Originally published in the Forverts, December 29, 1911

Even a child could understand the lesson of the Triangle trial. It’s so clear—clearly detailed from top to bottom. It’s this: the workers under current conditions cannot be helped other than through their unions, meaning, through their own means.

The city, in the Triangle case, went as far as a capitalistic government can go. The government indicted the bosses with a strong accusation. They were brought to trial and the case was placed in the hands of capable lawyers. The two assistant district attorneys, Bostwick and Rubin, worked with all their hearts on this case. All their energies were put towards proving the guilt of the bosses, and they did their best.

But the bosses also had a capable lawyer, an individual who resembled the accused. It’s been said they paid him no less than $25,000 for the job. And the jurors were businessmen, salesmen, rent-collectors — people of the same class as the bosses. These people sympathized more with the bosses, from whom a working girl steals a waist, than with a worker who is burned to death behind a locked door.

Under these circumstances the verdict could not be any different than it was. In the case of a similar tragedy the same would occur. Workers are not selected as jurors. Jurors are always small or big businessmen. And wealthy folks can always hire capable lawyers who can confuse and bend the minds of the best jurors with now-you-see-it-now-you-don’t ‘evidence.’ The workers never get good results from these kinds of trials and they never will.

A suggestion for the workers — and only they can prevent these disasters and they can do this only through vigorous organizing and robust unions. A powerful union can force the bosses to keep the doors open. A union can make sure the bosses build fire escapes. If the Triangle Factory had been managed by a union, no lock would have been hung on any door and the lives of the shirtwaist workers wouldn’t have been so cheap.

Keep this in mind, shirtwaist workers, and use all your power now to strengthen your union!

The workers can also get help from the government but in order to do that it is necessary for them to have previously taken the government in hand. There is now a law that shop doors must never be locked, but the law is dead on arrival, it is only a written one and not much more. Most bosses don’t know much about this law, and those who do know laugh it off. They know that no one cares if it is obeyed. The Labor Department itself has plenty of inspectors who examine the shops when they’re in the mood, and when they happen to do it they take the boss to his office and ‘show’ him that everything’s all right.
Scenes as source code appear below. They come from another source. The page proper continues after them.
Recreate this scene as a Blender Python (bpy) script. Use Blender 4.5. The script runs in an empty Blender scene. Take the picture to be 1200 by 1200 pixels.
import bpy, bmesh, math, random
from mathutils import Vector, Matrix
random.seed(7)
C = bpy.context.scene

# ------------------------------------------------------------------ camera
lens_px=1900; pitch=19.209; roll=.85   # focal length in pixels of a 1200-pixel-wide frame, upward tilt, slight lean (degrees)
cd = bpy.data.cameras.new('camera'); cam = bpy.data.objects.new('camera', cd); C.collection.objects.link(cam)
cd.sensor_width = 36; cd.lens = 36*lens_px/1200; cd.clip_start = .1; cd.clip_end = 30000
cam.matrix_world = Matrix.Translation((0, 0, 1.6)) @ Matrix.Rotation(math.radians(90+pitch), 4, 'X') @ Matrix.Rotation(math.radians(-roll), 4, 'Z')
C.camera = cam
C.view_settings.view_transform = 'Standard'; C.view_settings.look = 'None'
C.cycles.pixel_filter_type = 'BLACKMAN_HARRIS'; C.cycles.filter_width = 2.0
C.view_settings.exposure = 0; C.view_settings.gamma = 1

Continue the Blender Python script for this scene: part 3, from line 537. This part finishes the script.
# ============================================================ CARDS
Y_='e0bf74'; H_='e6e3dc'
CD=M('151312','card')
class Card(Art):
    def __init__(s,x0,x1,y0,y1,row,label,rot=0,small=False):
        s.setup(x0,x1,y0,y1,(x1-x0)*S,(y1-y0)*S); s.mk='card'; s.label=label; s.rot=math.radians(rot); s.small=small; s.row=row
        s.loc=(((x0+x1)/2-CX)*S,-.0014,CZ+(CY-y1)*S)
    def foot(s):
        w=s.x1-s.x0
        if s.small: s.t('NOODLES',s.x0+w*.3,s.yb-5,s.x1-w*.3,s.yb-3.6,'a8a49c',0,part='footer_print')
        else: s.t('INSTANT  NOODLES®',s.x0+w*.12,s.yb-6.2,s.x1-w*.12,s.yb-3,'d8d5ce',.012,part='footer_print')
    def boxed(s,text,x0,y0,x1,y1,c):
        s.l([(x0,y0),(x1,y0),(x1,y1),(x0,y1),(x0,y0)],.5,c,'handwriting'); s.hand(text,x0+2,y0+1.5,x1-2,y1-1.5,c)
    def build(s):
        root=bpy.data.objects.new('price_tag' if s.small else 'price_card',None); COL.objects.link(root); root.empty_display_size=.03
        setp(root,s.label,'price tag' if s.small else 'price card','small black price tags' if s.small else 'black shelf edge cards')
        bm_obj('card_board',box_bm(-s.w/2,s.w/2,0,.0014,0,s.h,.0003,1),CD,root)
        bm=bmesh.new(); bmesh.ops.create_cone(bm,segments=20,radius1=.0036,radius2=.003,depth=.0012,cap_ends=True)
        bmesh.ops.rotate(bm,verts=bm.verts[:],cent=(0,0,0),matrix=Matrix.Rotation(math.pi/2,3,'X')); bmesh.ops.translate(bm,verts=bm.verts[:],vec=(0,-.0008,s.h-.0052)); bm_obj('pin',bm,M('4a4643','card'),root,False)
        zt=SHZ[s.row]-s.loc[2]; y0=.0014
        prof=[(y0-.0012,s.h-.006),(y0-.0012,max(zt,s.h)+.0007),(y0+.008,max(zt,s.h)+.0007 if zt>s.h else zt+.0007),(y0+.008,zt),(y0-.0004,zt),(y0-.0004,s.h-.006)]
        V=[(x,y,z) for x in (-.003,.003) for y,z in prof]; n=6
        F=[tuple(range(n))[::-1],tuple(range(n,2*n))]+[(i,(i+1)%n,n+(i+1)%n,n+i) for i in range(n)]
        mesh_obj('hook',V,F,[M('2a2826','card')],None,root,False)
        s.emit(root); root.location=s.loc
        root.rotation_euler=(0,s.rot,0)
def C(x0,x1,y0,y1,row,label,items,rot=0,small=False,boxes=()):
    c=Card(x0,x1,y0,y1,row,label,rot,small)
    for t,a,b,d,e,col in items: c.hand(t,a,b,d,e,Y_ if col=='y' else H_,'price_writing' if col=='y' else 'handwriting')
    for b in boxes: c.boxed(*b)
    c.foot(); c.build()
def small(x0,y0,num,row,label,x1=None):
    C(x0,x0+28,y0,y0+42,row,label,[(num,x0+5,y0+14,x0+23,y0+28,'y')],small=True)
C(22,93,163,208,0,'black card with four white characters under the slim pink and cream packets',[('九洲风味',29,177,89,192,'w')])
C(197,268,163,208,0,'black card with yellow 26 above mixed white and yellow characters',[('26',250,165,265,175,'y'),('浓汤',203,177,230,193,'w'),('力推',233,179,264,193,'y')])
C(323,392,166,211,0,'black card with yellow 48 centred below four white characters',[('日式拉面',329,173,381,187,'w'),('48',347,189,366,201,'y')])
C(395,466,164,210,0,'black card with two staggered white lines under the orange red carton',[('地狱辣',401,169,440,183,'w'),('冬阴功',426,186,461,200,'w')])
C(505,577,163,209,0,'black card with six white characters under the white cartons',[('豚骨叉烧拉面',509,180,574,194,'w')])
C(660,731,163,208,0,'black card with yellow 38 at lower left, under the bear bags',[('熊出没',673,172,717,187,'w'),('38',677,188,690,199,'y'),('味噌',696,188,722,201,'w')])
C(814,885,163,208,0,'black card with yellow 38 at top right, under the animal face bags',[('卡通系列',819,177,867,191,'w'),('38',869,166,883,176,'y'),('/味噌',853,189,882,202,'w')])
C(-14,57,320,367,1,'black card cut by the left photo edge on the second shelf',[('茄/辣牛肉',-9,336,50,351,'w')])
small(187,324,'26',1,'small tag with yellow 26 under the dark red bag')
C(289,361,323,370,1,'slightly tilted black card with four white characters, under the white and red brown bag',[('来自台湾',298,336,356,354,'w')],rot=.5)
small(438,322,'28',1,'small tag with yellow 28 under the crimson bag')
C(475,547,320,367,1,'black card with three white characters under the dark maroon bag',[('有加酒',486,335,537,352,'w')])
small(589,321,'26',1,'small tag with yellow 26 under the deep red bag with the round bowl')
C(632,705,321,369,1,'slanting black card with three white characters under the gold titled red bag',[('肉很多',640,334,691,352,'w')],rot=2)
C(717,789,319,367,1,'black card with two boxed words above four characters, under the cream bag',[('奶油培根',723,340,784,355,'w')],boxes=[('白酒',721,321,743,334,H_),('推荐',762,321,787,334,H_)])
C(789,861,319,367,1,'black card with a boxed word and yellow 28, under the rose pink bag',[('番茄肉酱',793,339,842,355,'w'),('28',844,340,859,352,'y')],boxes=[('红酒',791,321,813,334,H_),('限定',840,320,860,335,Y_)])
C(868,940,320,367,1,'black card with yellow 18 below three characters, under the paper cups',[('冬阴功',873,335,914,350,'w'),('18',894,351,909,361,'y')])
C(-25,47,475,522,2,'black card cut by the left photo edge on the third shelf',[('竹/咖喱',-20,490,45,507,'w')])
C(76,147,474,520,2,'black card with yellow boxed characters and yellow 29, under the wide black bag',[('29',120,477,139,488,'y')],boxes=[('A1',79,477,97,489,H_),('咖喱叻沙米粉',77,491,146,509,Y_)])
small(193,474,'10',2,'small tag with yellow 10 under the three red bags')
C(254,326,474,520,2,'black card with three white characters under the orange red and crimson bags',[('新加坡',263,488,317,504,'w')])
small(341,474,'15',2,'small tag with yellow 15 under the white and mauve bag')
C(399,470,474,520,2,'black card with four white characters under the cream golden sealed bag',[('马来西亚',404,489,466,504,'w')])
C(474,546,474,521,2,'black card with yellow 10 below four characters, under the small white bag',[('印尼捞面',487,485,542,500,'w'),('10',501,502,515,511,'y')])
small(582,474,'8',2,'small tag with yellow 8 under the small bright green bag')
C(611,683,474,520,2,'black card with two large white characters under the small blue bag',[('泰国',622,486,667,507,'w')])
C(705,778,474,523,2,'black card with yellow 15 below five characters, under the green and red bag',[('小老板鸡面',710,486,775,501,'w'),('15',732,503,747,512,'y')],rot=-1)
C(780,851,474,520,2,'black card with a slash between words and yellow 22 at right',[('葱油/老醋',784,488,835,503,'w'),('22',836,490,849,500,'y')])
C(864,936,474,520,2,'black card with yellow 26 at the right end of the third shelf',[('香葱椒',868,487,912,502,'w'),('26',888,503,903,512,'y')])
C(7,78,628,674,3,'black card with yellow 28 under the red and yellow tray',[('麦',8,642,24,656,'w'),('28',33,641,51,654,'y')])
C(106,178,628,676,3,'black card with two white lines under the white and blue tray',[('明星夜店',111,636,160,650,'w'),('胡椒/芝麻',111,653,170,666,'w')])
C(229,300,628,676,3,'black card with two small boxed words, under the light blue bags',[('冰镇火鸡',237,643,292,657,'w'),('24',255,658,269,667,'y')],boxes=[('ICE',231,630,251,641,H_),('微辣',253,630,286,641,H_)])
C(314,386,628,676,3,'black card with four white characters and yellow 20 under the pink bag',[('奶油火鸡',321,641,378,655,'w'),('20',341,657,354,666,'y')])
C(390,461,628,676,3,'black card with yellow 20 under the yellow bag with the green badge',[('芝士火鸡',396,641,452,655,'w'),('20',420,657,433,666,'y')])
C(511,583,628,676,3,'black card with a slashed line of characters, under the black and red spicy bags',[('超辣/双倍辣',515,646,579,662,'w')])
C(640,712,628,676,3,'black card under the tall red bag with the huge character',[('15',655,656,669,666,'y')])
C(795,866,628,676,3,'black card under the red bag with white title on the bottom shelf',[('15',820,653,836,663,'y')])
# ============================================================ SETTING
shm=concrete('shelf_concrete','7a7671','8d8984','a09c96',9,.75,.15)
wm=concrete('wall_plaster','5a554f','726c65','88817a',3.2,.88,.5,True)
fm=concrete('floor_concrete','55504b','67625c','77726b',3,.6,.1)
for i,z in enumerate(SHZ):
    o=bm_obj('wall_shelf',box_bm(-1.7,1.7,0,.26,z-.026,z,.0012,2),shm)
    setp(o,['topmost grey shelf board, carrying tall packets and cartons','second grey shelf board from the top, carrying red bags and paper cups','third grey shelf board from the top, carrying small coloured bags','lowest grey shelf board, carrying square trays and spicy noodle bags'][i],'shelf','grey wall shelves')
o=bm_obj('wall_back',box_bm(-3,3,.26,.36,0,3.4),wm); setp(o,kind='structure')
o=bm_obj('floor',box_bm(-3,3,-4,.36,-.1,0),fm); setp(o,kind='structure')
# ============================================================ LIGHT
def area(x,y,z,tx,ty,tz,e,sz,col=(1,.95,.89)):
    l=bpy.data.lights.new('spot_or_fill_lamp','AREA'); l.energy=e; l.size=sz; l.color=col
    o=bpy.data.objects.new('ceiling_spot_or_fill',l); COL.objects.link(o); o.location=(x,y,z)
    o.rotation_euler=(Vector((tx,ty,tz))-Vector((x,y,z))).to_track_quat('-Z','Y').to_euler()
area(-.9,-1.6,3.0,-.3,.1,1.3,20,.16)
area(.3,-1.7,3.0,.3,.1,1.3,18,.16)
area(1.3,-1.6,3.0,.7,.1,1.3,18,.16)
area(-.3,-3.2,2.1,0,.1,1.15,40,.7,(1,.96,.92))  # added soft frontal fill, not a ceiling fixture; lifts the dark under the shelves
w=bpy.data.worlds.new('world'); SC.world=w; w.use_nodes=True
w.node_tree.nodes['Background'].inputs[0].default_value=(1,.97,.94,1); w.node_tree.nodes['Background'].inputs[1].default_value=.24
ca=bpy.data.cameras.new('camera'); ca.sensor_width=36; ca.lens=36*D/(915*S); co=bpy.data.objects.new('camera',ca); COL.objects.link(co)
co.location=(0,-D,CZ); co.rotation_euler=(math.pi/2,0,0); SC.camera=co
If governance were in the hands of labor leaders, workers would at least have faith in it and it would be completely different. The laws would be better and they would be enforced correctly.

There is nothing to be expected from outsiders. The current government is led by men who are alien to the needs of the workers. When they do something in some bill that is aligned with the workers’ interests they enact it in order to get it over with, or out of fear. Their hearts are not in it and therefore it is powerless.

Workers, don’t lose yourselves to others, do it yourselves for your own liberation. Organize strong unions. Take part in political struggles, become owners of your trades, control them as much as possible and you will become the owners of your government, directing it as much as your power permits you. Help yourselves! Others will not do it for you!